Standing Clear of Today’s Crowd

Friday, 9 July 2010  at  16:43, By Christopher Galakoutis

Standing Clear of Today’s Crowd
I was asked the other day what I thought about the Gulf of Mexico oil spill and whether it would impact the markets in a negative fashion.

We see such questions posed every day. Looking for the edge, today’s market participants of every stripe, from the professional to the casual investor with his discount brokerage account, seek out and chop up news items every which way and trade based on the interpretation that rules the day.

Consequently, strong buying following a news story or government statistic may lead to more buying, since it could motivate sidelined, like-minded investors sitting on the edge of their seats, to click the “buy” button.

That is how multi-week or multi-month rallies get started. The same mechanism works in the other direction as well, with price declines triggered by negative news stories.

But while such strategies may satisfy short-term position traders, they don’t generally mean much in terms of the larger trend in the markets.

In my opinion, the rally from the market low of March 2009 has been a cyclical bull run within a larger trend, that being a secular bear market. Should we have expected anything less from the hundreds of billions of dollars of cheap money sloshing around the world for the past year?

That larger trend turned bearish in 2007-2008, with the onset of a deflationary wave that I expect to last many years. The first leg down of that deflation arrived with devastating force and put in its first bottom in March, 2009. The bounce-back rally since that time appears to be coming to an end.

We entered a deflationary wave because debt levels became so great that debt service exceeded the collective ability of debtors to repay. A necessary deleveraging followed, which was necessary to reduce debt levels and free up capital with which to service the debt that remained. That is the hallmark of deflation.

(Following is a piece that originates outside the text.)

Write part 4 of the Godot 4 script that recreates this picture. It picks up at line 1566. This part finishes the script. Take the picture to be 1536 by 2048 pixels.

Deflation and deleveraging therefore go hand in hand. Deleveraging wasn’t a result of some random act, like a one-time irrelevant news story affecting short-term trading.

For deflation and deleveraging to occur, there needed to be many years, decades even, of debt build-up to unsustainable levels. I believe that when all is said and done a few years from now, it will be shown to have been a textbook result.

The European debt crisis is simply a continuation of the deflation and deleveraging. It is still very early in that deflation process, however, one that ultimately takes us much lower in the markets but with intervening periods of bull market rallies.

It is important therefore to understand where we are along the larger trend and stay clear of the daily price action, which in my opinion is sending more false signals than ever before.

The market is a treacherous place made even more so of late by the hundreds of hedge and quant funds looking to outwit each other for fractions. Whether rising prices make any sense is irrelevant so long as a profit is made. Sounds familiar?

These entities now account for a large portion of daily volumes, and for all intents and purposes are the market and the crowd. It seems to me that where we once had quality guards, we now have inmates running the asylum, which underscores the unreliability of the current market’s message.

I suppose much like the debt bubble, today’s market participants and their machinations are taking the market along an unsustainable path. That leads me to conclude that one way or another, when this all comes to end, it will be a sight to behold.

Readers are advised to do so from a safe distance.